Work instructions
In the listing below, find every line with the string "script" and pull it out.

Record list
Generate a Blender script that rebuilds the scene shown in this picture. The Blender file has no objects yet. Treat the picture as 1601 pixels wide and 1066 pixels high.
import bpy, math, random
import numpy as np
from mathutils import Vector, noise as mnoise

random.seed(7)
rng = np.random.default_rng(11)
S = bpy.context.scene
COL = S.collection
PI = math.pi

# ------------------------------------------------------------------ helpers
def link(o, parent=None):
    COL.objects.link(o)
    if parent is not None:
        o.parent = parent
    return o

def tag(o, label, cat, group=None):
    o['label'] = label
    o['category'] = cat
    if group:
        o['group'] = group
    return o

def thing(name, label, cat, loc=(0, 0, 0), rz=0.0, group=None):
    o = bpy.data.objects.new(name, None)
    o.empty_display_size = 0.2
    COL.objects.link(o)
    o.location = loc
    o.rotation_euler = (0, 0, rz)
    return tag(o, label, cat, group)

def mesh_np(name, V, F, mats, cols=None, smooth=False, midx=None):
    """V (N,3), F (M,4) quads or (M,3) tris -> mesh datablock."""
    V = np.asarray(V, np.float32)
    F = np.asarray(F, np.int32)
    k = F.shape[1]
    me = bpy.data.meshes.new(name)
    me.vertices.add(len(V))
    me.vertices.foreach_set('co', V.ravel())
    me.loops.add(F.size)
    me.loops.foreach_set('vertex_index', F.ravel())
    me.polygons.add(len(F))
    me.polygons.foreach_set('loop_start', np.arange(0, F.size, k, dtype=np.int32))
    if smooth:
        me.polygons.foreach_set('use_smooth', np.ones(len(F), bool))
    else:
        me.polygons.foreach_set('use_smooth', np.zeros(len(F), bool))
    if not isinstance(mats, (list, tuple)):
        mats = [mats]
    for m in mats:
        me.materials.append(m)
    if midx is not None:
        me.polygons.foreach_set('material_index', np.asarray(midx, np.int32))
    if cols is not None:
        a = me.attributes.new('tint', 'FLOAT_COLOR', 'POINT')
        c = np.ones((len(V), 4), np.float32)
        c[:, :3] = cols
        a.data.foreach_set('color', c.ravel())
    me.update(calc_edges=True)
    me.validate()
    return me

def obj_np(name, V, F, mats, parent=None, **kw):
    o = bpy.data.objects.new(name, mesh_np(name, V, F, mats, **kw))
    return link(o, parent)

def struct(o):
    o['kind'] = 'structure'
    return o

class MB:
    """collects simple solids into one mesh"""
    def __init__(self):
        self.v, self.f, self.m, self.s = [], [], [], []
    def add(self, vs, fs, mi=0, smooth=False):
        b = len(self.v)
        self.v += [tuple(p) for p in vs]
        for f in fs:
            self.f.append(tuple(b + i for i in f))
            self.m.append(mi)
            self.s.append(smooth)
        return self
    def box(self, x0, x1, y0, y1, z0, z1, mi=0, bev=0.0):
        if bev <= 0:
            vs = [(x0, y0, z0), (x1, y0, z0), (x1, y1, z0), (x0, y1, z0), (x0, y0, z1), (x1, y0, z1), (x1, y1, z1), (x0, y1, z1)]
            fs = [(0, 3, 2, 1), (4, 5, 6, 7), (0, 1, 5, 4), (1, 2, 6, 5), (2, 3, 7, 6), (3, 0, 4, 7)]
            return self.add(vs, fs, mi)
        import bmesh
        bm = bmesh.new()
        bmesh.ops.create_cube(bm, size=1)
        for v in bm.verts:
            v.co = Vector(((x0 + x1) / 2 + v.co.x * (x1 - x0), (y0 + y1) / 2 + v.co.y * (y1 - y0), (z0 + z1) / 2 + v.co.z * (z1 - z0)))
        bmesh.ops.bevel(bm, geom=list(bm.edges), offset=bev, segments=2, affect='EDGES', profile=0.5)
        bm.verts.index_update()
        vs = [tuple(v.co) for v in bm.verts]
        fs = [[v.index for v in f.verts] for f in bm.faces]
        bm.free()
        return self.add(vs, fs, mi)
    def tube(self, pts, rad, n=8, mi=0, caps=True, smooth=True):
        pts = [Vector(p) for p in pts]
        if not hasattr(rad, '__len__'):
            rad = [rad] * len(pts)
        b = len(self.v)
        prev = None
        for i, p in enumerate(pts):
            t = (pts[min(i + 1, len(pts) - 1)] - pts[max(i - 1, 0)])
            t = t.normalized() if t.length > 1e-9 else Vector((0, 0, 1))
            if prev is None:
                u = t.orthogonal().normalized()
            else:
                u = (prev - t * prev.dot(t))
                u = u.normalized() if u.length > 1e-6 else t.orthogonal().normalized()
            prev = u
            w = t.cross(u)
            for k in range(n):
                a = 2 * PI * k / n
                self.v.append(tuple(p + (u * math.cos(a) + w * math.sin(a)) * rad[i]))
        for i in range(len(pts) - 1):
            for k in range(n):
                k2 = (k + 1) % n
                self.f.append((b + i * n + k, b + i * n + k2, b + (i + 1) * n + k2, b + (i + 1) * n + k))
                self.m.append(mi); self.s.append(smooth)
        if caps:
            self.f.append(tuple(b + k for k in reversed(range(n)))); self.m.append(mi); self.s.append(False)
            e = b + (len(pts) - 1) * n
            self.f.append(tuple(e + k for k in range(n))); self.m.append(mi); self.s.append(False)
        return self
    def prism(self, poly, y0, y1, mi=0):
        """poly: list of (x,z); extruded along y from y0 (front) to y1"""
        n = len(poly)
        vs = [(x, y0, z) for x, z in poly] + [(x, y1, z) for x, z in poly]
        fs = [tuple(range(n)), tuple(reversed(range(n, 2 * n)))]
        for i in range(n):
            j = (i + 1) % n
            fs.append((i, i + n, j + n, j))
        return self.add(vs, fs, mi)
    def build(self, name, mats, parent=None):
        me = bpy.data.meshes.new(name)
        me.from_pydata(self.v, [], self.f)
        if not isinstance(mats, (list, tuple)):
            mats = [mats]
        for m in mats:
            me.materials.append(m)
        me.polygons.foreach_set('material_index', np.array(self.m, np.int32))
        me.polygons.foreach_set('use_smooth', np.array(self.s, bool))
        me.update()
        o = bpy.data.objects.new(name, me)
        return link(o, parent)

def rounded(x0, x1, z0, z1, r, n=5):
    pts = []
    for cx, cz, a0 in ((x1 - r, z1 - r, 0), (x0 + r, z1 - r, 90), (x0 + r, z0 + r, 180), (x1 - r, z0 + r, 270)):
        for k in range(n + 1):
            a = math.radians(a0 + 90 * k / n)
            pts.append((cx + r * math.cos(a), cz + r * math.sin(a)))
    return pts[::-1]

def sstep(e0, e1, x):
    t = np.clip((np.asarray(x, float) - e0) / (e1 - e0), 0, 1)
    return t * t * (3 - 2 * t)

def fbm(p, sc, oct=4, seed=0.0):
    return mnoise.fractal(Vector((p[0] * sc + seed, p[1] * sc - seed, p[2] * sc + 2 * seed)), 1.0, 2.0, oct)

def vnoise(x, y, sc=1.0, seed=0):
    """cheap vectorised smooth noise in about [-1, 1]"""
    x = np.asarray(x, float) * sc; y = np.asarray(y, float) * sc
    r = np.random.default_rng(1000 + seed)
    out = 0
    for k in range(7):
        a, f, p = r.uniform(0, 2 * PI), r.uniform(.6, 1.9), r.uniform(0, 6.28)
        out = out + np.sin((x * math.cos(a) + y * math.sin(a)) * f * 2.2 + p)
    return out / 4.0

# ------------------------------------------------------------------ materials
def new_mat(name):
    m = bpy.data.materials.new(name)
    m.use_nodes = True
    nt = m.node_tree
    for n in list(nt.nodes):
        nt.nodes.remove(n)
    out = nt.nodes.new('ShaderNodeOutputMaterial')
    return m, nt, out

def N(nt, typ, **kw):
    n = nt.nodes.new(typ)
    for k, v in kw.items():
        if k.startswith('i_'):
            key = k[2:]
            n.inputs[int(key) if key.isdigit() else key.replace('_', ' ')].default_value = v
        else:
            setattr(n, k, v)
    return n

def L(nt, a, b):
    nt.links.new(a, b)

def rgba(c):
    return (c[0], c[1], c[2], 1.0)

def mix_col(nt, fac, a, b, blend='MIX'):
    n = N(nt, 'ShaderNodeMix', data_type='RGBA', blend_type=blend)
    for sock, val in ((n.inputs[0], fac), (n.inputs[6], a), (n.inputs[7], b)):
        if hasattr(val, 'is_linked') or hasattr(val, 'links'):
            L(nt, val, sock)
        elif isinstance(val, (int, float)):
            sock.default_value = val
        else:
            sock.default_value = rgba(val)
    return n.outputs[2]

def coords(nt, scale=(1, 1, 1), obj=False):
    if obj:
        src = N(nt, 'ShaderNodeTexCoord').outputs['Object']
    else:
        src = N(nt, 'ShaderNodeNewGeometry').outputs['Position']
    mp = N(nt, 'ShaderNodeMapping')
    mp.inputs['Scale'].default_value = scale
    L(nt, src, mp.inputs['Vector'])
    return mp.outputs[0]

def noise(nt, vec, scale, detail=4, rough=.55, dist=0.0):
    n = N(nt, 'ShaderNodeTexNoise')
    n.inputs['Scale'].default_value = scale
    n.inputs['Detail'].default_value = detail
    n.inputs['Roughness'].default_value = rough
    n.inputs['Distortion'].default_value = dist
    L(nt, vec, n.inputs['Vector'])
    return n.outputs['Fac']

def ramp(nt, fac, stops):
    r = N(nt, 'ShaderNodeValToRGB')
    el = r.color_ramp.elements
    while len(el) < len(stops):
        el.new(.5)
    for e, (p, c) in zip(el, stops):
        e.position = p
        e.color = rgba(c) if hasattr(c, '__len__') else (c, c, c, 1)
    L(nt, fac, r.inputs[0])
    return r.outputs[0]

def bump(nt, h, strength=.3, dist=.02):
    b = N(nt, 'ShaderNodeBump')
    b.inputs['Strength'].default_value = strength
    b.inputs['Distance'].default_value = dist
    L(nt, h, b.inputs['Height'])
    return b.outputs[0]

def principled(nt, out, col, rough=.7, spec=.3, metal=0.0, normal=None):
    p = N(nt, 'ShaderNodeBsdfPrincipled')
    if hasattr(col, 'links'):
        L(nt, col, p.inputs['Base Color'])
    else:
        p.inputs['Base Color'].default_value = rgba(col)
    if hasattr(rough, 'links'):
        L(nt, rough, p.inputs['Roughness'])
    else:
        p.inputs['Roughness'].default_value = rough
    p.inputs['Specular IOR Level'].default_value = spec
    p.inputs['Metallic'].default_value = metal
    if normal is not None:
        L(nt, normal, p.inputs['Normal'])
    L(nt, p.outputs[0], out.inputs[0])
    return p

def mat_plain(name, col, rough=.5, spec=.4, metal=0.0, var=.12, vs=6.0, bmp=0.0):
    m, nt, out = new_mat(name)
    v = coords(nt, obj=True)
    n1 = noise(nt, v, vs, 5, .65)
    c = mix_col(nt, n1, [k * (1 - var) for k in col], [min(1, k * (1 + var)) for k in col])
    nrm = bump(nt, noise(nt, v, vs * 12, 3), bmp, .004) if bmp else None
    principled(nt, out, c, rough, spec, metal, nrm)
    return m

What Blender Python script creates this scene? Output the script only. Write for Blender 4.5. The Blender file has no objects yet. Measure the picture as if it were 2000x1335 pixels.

Finished answer
Generate a Blender script that rebuilds the scene shown in this picture. The Blender file has no objects yet. Treat the picture as 1601 pixels wide and 1066 pixels high.
What Blender Python script creates this scene? Output the script only. Write for Blender 4.5. The Blender file has no objects yet. Measure the picture as if it were 2000x1335 pixels.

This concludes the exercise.